De uns anos pra cá veio surgindo esse subgênero temático nos jogos que envolve um arqueólogo em umas cavernas ou ruínas ou florestas, e o arqueólogo é bonitinho, e a dificuldade de tais jogos é elevada. Os exemplos que me vem à cabeça são Spelunky, La-Mulana e Aban Hawkins and the 1000  Spikes.
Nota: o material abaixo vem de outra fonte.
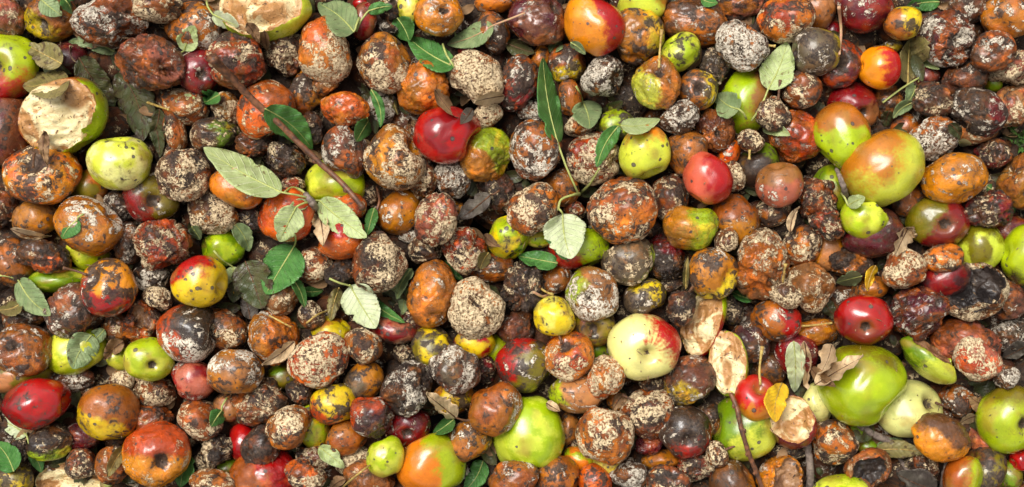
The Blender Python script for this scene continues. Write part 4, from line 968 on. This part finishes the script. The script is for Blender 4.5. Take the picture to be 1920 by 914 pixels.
def build_apple(i, spec, seed, res):
    """-> V (metres, about the apple's centre), quads, tris, attributes, pole positions, flesh mask"""
    px, py, rx, ry, ang, la, sty, o = spec
    rx, ry = arx[i], ary[i]
    A, B, bs, Mo, So, Sp, Wr, Gl, phrase, tint = STY[sty]
    A = o.get('A', A); B = o.get('B', B); Mo = o.get('M', Mo); So = o.get('D', So); Sp = o.get('S', Sp)
    Wr = o.get('W', Wr); Gl = o.get('G', Gl); tint = o.get('tint', tint)
    r = np.random.RandomState(seed)
    th, ph, q, t = TOPO[res]
    pole = None; flip = 1
    if 's' in o or 'k' in o:
        p = o.get('s') or o.get('k')
        d = np.array([(p[0] - px) / rx, (py - p[1]) / ry]) * 0.92
        l = np.hypot(*d)
        if l > .93: d *= .93 / l
        axis = np.array([d[0], d[1], math.sqrt(max(0.05, 1 - d @ d))])
        flip = 1 if 's' in o else -1
        axis = norm(axis) * flip
    else:
        a = r.uniform(0, 2 * math.pi); tz = r.uniform(-.35, .35)
        axis = norm([math.cos(a), math.sin(a), tz])
    u = norm(np.cross(axis, [0.3, 0.5, 0.81])); w = np.cross(axis, u)
    rho = np.sin(th); zz = np.cos(th)
    topd = .34 * np.exp(-(rho / .30) ** 2) * (zz > 0)
    botd = (.34 if 'k' in o else .20) * np.exp(-(rho / .26) ** 2) * (zz < 0) * (1 + .0 * ph)
    lob = 1 + .02 * np.cos(5 * ph + seed) * (zz < .2)
    L = np.stack([np.cos(ph) * rho * (1 + .07 * zz) * lob, np.sin(ph) * rho * (1 + .07 * zz) * lob, .88 * zz - topd + botd], 1)
    S = seed % 997
    dirs = L / np.linalg.norm(L, axis=1)[:, None].clip(.2)
    base = np.stack([np.cos(ph) * rho, np.sin(ph) * rho, zz], 1)
    disp = (.055 + .085 * min(Wr, 1)) * noise(base, 1.3, S) + .02 * noise(base, 2.7, S + 3)
    if Wr > .15:
        st = base * np.array([3.4, 3.4, 1.7])
        n1 = noise(st + 0.6 * noise(base, 2.2, S + 5)[:, None], 1.0, S + 7)
        crease = np.clip(1 - np.abs(n1) * 3.6, 0, 1) ** 1.2
        n2 = noise(base * np.array([8, 8, 5.]), 1.0, S + 9)
        crease2 = np.clip(1 - np.abs(n2) * 3.5, 0, 1)
        disp = disp - .15 * Wr * crease - (.06 if sty in ('mum', 'mur') else .035) * Wr * crease2
        if Wr > .6:
            disp = disp + .05 * (Wr - .4) * noise(base, 6.5, S + 11) - .10 * (Wr - .5) * np.clip(noise(base, 2.4, S + 13), 0, 1)
    V = L + dirs * disp[:, None]
    V = V[:, :1] * u + V[:, 1:2] * w + V[:, 2:3] * axis          # to world directions
    # a few pressure dents, some facing the viewer
    for k in range(int(r.uniform(0, 2.2) + Wr * 2.5)):
        dv = norm([r.uniform(-1, 1), r.uniform(-1, 1), r.uniform(-.2, 1)])
        an = np.clip(norm_rows(V) @ dv, -1, 1)
        wd = r.uniform(.25, .60); de = r.uniform(.03, .08) + .20 * min(Wr, 1.2) * r.rand()
        V = V - dv * (de * np.exp(-((1 - an) / (wd * wd * .6)) ** 2))[:, None]
    Q = norm_rows(V)
    flesh = None; flm = None
    if 'cut' in o:
        nx, ny, nz, h, bowl, kind = o['cut']
        n = norm([nx, ny, nz])
        hh = h + .06 * noise(Q, 6, S + 21) + .13 * noise(Q, 2.3, S + 22)
        d = V @ n
        over = d - hh
        m = over > 0
        rad = np.linalg.norm(V - np.outer(d, n), axis=1)
        rim = math.sqrt(max(.1, 1 - h * h))
        inn = np.clip(1 - (rad / rim) ** 2, 0, 1)
        lump = .17 * noise(V, 2.6, S + 23) - .12 * np.abs(noise(V, 5.5, S + 24)) + .03 * noise(V, 11, S + 25)
        nd = hh - bowl * inn ** .8 + lump * np.clip(inn * 3, 0, 1)
        V = np.where(m[:, None], V + n * (nd - d)[:, None], V)
        flesh = m
        flm = {'f': M_FLESH, 'b': M_FLESHB, 'c': M_CORE, 's': None}[kind]
    # fit the outline seen from above to the photograph's ellipse
    ca, sa = math.cos(math.radians(ang)), math.sin(math.radians(ang))
    R2 = np.array([[ca, sa], [-sa, ca]])
    X = V[:, :2] @ R2.T
    lo, hi = X.min(0), X.max(0)
    X = (X - (lo + hi) / 2) / ((hi - lo) / 2) * np.array([rx, ry])
    zc = V[:, 2]
    zsc = .5 * (rx + ry) * .97 / ((hi - lo).mean() / 2)
    V3 = np.concatenate([X @ R2, ((zc - zc.mean() * 0) * zsc)[:, None]], 1)
    # when tilt is given rx/ry apply along the tilted axes
    _, k = world_of(i) if i is not None else (None, PX)
    V3 = V3 * k
    # surface fields
    nb = fbm(Q, 1.5, S + 31)
    sharp = o.get('sharp', 1.1 if (o.get('streak') or sty in ('red', 'pnk', 'grn', 'lgr')) else 2.0)
    if 'b' in o:
        da, share = o['b']
        dv = np.array([math.cos(math.radians(da)), math.sin(math.radians(da)), .15])
        rot = .5 + sharp * (Q @ dv - (1 - 2 * share) * .95 + .38 * nb)
    else:
        rot = .5 + 1.6 * (nb * .9 + (bs - .5))
    mo = Mo + .42 * fbm(Q, 1.7, S + 41) * min(1, Mo * 3 + .1) - .06
    if 'm' in o:
        da = math.radians(o['m']); mo = mo + .30 * (Q @ np.array([math.cos(da), math.sin(da), .0]))
    if Mo < .01: mo = mo * 0 - .5
    elif r.rand() < .55:                                                   # mould spreading in rings
        rc_ = norm([r.uniform(-.5, .5), r.uniform(-.5, .5), .8]); ag = np.arccos(np.clip(Q @ rc_, -1, 1))
        rg = np.sin(ag * r.uniform(13, 20) + 1.6 * noise(Q, 2.4, S + 43))
        mo = mo + .16 * rg + .16 * np.exp(-(ag / .55) ** 2)
        if sty == 'cru': V3 = V3 * (1 + .010 * rg * (ag < 1.4))[:, None]
    so = So + .02 + .42 * fbm(Q, 1.9, S + 51) * min(1, So * 3)
    if So < .01: so = so * 0 - .6
    pole_d = np.exp(-(rho / .19) ** 2)  # dark stain at the pole, also painting shade into the hollow
    if 'k' in o: so = np.maximum(so, -.6) + pole_d * (zz < 0) * (1.15 if So > .01 else 1.25)
    if 's' in o: so = np.maximum(so, -.6) + pole_d * (zz > 0) * .8
    sp = np.full(len(Q), Sp) * (1 + .5 * noise(Q, 2.5, S + 61))
    jit = 1 + r.uniform(-.10, .10); hj = r.uniform(-.04, .04)
    ca_ = rich(lin(COL[A])) * jit * np.array([1 + hj, 1 - hj, 1]); cb_ = rich(lin(COL[B])) * jit * np.array([1 + hj, 1 - hj, 1])
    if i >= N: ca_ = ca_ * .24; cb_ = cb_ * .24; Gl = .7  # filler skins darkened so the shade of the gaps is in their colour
    va = .84 * (1 + .22 * fbm(Q, 2.3, S + 71))[:, None]
    SA = ca_[None] * va; SB = cb_[None] * va
    if o.get('streak') or sty in ('red', 'pnk', 'ryl', 'rgn'):
        stv = noise(np.stack([np.cos(ph) * 9, np.sin(ph) * 9, zz * 1.2], 1), 1.0, S + 81)
        rot = rot + stv * (.35 if o.get('streak') else .2)
        if o.get('streak'):
            rot = np.clip(rot, 0, 1) * .85
        rot = rot - .5 * np.clip(1.2 - rho / .3, 0, 1)
    if sty in ('grn', 'lgr', 'dgr', 'yel') and not o.get('streak'):       # soft tan bruises
        br_ = np.clip(fbm(Q, 1.6, S + 91) * 2.0 - .45, 0, 1)[:, None] * .55
        SA = SA * (1 - br_) + lin((150, 112, 48)) * br_; SB = SB * (1 - br_) + lin((150, 112, 48)) * br_
    if 'k' in o or 's' in o:                                               # russet round the calyx or stem hollow, also painted in for its soft shading
        ru = (np.exp(-(rho / .36) ** 2) * ((zz < 0) if 'k' in o else (zz > 0)) * .6)[:, None]
        rc = lin((122, 96, 44)) if sty in ('red', 'pnk', 'grn', 'lgr', 'rgn', 'ryl') else lin((70, 48, 34))
        SA = SA * (1 - ru) + rc * ru; SB = SB * (1 - ru) + rc * ru
    one = np.ones((len(Q), 1))
    F = np.stack([rot, mo, so, sp], 1)
    if flesh is not None:
        ed = np.clip((rad / rim - .80) * 4.0, 0, 1) * .9 + np.clip(noise(V, 1.9, S + 27) * 2.6 + .12, 0, 1) * .95 + np.clip(noise(V, 5, S + 28) * 1.5 - .5, 0, 1) * .6
        F[flesh, 0] = ed[flesh]
    at = {'skin_a': np.concatenate([SA, one * Gl], 1), 'skin_b': np.concatenate([SB, one * min(Wr, 1.0)], 1),
          'fields': F, 'mould_tint': np.concatenate([np.repeat(TINT[tint][None], len(Q), 0), one], 1)}
    poles = V3[-2:]
    return V3, q, t, at, poles, axis, flesh, flm

def norm_rows(V):
    return V / np.linalg.norm(V, axis=1)[:, None].clip(1e-6)

# ------------------------------------------------------------------ labels
marks = [(i, AP[i][7]['lm']) for i in range(N) if 'lm' in AP[i][7]]
deep = [i for i in range(N) if LAY[i] >= 1.4 and 'L' not in AP[i][7]]
shown = [i for i in range(N) if i not in deep]
def look(i):
    a = AP[i]; o = a[7]; r_ = (a[2] * a[3]) ** .5
    size = 'small ' if r_ < 31 else ('large ' if r_ > 48 else '')
    p = STY[a[6]][8]
    names = dict(db='dark', bk='black', br='brown', rb='red-brown', ot='orange', og='bright orange', ro='red-orange', tn='tan', pn='pinkish',
                 pb='purple-brown', mr='maroon', cr='crimson', gy='grey', oc='ochre', oy='golden', tb='dull brown', vi='plum', ol='olive', gr='green', dg='green', yl='yellow', rd='red', lg='pale green')
    if a[6] == 'cru': p = names.get(o.get('A', 'br'), 'brown') + ' apple coated in cream mould'
    elif a[6] == 'rust': p = names.get(o.get('A', 'ot'), 'orange') + ' rotten apple with cream mould'
    elif a[6] == 'mar' and o.get('A') in ('ro', 'br', 'rb', 'pn', 'pb'): p = names[o['A']] + ' and dark red apple'
    elif a[6] == 'dgr' and o.get('A') == 'db': p = 'dark brown and olive apple'
    if o.get('st'): p += ' with stem'
    return size + p
LOOK = {i: look(i) for i in shown}
def rel(i, j):
    """direction of i as seen from landmark j"""
    a = math.degrees(math.atan2(cy[j] - cy[i], cx[i] - cx[j])) % 360
    return ['right of', 'above right of', 'above', 'above left of', 'left of', 'below left of', 'below', 'below right of'][int(((a + 22.5) % 360) // 45)]
LABEL = {}
used_l = set(AP[i][7]['L'] for i in range(N) if 'L' in AP[i][7])
for i in shown:
    if 'L' in AP[i][7]: LABEL[i] = AP[i][7]['L']
for i in shown:
    if i in LABEL: continue
    cand = sorted(((math.hypot(cx[i] - cx[j], cy[i] - cy[j]), j, nm) for j, nm in marks if j != i))
    best = None
    for d, j, nm in cand[:9]:
        R_ = rel(i, j)
        rivals = [k for k in shown if k != i and k != j and LOOK[k] == LOOK[i] and rel(k, j) == R_ and math.hypot(cx[k] - cx[j], cy[k] - cy[j]) < d * 1.5]
        txt = LOOK[i] + ', just ' + R_ + ' the ' + nm
        if not rivals and txt not in used_l and len(txt.split()) <= 17:
            best = txt; break
    if best is None:
        (d1, j1, n1), (d2, j2, n2) = cand[0], cand[1]
        best = LOOK[i] + ' ' + rel(i, j1) + ' the ' + n1
    w_ = best.split()
    if len(w_) > 16: best = best.replace(', just ', ' ')
    used_l.add(best); LABEL[i] = best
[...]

Os dois primeiros são relativamente mais famosos – La-Mulana começou como um jogo de graça 8 bits e chegou a receber um remake mais recentemente emulando todo o estilo de um jogo de MSX, como homenagem a este sistema que só é lembrado por Metal Gear. Spelunky é feito pela “celebridade” indie Derek Yu que conseguiu sua fama por Aquaria e pelo fato de ser um japinha bem simpático. Aban Hawkins and the 1000 Spikes, no entanto, sempre ficou embaixo do tapete pra mim e continuaria se não fosse outra celebridade indie: Jonathan Blow, o excêntrico criador de Braid. O apreço pelo Blow varia – enquanto eu gosto demais dele e vejo seus devaneios sobre design de jogos como coisas geniais e pensadas, muita gente vira a cara por achar Braid pretensioso ou só conhecê-lo pelo documentário Indie Game: The Movie, que pintou caricaturas bem características de cada um dos seus protagonistas e não necessariamente um retrato sincero, simplesmente pela estrutura de um filme exigir isso.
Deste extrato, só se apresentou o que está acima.